Reply with one number: how many lines contain the word "name".

» **Provided data**:
= = = =

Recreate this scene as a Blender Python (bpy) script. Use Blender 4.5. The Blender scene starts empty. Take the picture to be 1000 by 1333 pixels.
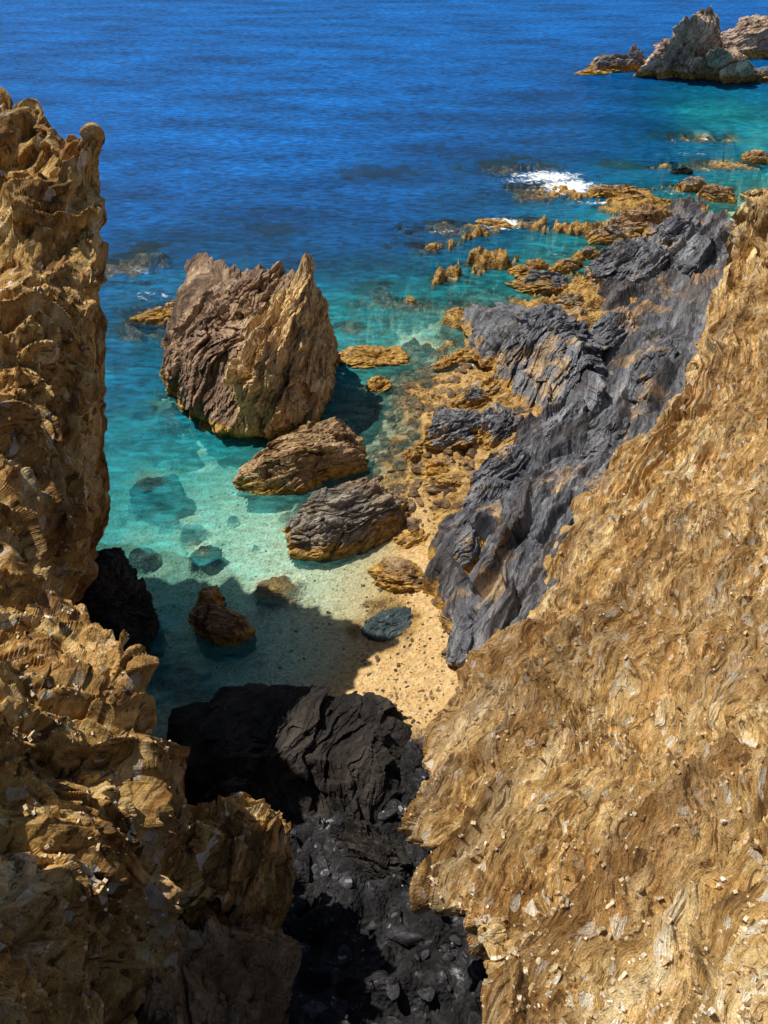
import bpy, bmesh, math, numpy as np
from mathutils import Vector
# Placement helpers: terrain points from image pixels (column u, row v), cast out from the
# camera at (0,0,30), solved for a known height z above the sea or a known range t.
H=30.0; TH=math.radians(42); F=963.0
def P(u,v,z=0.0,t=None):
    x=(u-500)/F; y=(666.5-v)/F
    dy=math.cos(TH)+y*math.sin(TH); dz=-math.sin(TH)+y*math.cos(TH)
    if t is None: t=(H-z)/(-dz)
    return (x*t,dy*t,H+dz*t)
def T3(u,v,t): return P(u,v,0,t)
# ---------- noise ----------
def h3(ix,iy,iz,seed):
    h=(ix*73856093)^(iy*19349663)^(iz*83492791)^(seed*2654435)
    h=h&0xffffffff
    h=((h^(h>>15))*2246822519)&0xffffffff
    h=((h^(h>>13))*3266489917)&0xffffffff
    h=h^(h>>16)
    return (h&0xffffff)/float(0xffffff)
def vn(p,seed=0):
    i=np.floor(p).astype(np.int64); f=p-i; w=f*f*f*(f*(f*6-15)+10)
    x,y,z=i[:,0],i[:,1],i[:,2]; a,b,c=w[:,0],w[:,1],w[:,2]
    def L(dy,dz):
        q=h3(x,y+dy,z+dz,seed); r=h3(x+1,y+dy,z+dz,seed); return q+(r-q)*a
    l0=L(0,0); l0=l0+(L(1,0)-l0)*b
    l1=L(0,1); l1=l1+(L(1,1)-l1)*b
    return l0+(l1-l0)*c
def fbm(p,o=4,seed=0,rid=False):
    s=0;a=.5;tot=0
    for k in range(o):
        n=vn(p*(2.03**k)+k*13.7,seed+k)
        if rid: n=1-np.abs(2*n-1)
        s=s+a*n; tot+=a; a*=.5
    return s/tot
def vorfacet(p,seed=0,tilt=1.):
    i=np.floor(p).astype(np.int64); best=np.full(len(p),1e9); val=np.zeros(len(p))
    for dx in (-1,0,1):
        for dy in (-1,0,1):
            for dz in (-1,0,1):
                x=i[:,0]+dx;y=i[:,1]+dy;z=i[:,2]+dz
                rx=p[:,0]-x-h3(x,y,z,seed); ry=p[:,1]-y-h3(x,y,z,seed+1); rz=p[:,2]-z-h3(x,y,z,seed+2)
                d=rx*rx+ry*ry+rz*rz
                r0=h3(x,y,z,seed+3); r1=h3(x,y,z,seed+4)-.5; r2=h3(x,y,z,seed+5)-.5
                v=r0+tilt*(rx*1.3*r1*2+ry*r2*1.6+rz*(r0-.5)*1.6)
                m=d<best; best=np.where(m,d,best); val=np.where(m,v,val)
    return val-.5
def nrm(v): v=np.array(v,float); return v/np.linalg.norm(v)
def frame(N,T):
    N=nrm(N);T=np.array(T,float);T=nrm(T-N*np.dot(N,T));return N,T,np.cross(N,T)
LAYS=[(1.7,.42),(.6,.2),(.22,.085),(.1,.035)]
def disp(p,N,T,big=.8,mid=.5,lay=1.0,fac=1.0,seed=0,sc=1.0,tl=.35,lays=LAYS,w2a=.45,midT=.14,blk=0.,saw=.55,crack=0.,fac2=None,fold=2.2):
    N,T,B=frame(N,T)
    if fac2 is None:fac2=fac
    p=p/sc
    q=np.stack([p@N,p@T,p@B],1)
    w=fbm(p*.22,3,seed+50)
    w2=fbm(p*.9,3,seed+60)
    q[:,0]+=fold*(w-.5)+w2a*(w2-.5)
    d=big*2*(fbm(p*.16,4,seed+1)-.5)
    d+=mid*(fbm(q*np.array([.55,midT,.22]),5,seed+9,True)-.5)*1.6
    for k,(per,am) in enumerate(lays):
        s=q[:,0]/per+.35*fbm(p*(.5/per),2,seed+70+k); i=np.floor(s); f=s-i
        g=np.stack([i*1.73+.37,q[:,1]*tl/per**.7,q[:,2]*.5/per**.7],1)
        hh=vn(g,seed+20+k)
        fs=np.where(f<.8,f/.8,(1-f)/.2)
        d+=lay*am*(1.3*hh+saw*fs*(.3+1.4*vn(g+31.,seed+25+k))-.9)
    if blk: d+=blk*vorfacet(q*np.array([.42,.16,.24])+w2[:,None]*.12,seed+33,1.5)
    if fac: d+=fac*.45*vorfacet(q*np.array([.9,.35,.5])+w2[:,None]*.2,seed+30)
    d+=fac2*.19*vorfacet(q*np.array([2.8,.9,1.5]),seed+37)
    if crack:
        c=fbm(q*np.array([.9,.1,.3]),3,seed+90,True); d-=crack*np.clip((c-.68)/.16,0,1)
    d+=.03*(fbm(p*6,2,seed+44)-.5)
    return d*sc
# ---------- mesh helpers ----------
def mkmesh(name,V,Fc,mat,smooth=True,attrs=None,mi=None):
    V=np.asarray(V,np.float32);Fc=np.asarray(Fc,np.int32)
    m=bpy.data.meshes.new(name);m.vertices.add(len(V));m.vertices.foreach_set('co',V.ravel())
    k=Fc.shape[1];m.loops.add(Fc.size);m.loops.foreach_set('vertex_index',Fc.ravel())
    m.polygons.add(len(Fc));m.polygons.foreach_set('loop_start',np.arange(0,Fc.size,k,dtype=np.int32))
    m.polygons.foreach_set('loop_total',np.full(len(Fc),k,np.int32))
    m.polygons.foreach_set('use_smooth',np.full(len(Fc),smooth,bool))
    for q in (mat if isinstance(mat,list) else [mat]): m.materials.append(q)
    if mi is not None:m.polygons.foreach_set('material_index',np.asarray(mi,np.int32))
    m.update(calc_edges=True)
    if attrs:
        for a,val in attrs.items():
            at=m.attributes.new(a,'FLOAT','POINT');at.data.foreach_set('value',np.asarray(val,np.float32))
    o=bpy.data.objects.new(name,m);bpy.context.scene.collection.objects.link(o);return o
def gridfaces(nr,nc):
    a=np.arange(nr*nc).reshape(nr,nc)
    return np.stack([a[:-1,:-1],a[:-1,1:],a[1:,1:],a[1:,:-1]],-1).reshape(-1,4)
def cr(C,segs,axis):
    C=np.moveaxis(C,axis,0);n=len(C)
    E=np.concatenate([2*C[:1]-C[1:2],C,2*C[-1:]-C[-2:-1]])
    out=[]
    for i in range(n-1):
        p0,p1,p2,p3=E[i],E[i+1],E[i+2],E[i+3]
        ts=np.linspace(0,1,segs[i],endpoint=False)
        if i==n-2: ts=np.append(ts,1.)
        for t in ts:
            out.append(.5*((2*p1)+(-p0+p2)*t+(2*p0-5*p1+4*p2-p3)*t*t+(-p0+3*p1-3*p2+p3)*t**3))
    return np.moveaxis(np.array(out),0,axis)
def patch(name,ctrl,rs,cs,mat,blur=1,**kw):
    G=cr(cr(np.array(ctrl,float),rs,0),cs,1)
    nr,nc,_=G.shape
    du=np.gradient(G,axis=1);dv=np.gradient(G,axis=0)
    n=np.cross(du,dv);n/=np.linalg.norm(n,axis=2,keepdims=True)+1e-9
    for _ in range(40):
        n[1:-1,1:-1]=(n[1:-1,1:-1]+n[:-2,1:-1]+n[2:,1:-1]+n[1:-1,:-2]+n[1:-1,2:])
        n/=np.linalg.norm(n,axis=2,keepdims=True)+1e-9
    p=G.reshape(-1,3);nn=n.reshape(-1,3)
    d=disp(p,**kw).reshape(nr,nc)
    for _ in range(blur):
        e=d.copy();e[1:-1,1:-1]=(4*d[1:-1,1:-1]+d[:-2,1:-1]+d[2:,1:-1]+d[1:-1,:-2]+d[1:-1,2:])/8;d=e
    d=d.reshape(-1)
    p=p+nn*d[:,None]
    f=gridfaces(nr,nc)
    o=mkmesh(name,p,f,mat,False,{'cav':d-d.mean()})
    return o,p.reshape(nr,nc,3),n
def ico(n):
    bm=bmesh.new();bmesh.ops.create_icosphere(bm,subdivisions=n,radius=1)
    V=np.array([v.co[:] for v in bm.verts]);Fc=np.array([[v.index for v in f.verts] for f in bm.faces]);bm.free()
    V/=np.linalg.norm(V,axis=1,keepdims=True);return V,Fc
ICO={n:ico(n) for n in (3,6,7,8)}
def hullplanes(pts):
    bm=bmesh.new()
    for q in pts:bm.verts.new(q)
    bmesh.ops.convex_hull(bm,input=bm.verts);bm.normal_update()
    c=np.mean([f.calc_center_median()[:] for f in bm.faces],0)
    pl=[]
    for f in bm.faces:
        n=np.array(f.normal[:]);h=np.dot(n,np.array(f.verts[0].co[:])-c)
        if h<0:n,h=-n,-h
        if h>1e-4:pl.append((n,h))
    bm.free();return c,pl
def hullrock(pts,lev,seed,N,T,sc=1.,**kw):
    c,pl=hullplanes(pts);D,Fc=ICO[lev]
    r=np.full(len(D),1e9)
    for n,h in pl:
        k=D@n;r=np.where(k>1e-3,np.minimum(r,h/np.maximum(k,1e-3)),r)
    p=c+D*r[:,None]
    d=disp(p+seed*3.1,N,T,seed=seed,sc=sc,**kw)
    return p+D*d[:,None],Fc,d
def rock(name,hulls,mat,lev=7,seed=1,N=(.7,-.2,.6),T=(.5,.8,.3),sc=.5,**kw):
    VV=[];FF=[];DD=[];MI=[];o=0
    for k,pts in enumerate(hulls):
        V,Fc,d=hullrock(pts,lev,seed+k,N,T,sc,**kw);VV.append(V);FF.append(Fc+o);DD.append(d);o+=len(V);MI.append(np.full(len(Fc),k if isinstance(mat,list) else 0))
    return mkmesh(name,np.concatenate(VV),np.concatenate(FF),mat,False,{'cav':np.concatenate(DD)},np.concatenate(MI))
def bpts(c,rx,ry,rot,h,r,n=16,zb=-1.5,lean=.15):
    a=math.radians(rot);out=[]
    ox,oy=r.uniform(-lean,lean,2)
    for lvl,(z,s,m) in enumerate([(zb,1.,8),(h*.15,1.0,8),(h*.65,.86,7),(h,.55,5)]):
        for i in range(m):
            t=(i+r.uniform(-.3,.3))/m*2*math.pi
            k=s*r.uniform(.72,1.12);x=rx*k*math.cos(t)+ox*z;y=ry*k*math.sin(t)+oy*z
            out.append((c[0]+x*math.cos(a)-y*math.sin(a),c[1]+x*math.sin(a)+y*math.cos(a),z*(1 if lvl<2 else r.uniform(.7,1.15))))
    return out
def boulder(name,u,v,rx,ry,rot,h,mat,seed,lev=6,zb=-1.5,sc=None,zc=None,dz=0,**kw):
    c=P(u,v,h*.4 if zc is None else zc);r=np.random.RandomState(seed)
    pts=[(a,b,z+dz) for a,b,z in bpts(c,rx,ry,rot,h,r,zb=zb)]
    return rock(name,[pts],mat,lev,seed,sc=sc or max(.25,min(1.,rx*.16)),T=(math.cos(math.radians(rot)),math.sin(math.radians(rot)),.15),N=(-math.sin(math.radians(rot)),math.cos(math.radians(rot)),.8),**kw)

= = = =

» **Final answer**: 9